The opening gesture of What You Gonna Do When the World’s on Fire? consists of a move from the outward to the inward. A hard cut yields the first shot in the film, following an adolescent Mardi Gras Indian as he bounds down a suburban street, brandishing a sword and chanting along to a pounding drum beat. This restless image gives way to enclosure, as two young brothers cautiously make their way through a flickering haunted house, with the younger sibling clearly more frightened than the elder. This lateral move, from a figure who never reemerges to two of the film’s main characters, typifies the structural schema of this remarkable film: relations between scenes and characters are fluid and inexact, operating more on contrast and rhythm than thematic heft, and yet yielding tantalizing, often moving associations.

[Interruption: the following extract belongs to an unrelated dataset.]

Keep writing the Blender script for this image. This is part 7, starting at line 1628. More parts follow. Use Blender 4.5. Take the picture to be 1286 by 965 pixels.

The director of What You Gonna Do When the World’s on Fire? (a title derived from a traditional spiritual), the Italian-born, Houston-based Roberto Minervini, began in fiction filmmaking before moving to documentary, or at least a slippery hybrid that mines both the approximate formal and narratological approach of standard documentary and the performativity that comes with any human being placed in front of a camera. His two previous works in this vein, 2013’s Stop the Pounding Heart and his 2015 breakthrough The Other Side, both followed white outsiders; the former featuring religious goat farmers in Texas, the latter following amphetamine addicts and, in one of the most disquieting and prescient sequences of filmmaking of the decade, far-right nationalists in Louisiana.
With What You Gonna Do…, Minervini shifts focus within the Bayou State to a different group of outsiders. Hewing exclusively to the black communities in Baton Rouge and its outskirts, he focuses mostly on three separate threads: a bar owner, Judy; the two brothers from the opening, Ronaldo and Titus; and the members of the New Black Panther Party for Self Defense. The film’s style is stripped of almost all adornment: no intertitles, chyrons, or dividing chapters; no clear delineation of dates — though the film begins and closes with the Mardi Gras Indians, who are otherwise not seen, and the New Black Panther Party’s protest surrounds the one-year anniversary of Alton Sterling’s murder by the police; and no direct interviews or voiceovers.
The approach, then, is almost akin to a hyperrealized — perhaps overly so — version of verite, shot entirely in black-and-white handheld and frequently in extended close-ups. Minervini, who is also one of the camera operators, observes from mere inches away as Judy commiserates with her friends about the ingrained nature of institutional discrimination as a modern form of slavery, or as the New Black Panther Party protests outside of the Baton Rouge City Hall, or as Ronaldo and Titus bike freely down the city streets. His aim here isn’t necessarily one of total sociopolitical equivalency — his sincere belief and support of the radicalism suggested and stated by his adult figures seems apparent — but the coherency and cohesion of this particular experience is paramount.
In the modern landscape, when racial oppression in America and elsewhere is very nearly as severe as it has ever been, What You Gonna Do… understands that the small moments of day-to-day living are just as vital as the outward protests. (Whiteness is the structuring absence in some ways: no white people are visible on screen until the New Black Panther Party’s final scene, in which multiple members are arrested at a protest by taser-wielding police officers.) The vitality that his fluid camera and editing afford these people only enhances their quiet but defiant resistance, achieving a sweeping quality because of, not in spite of, their individuality.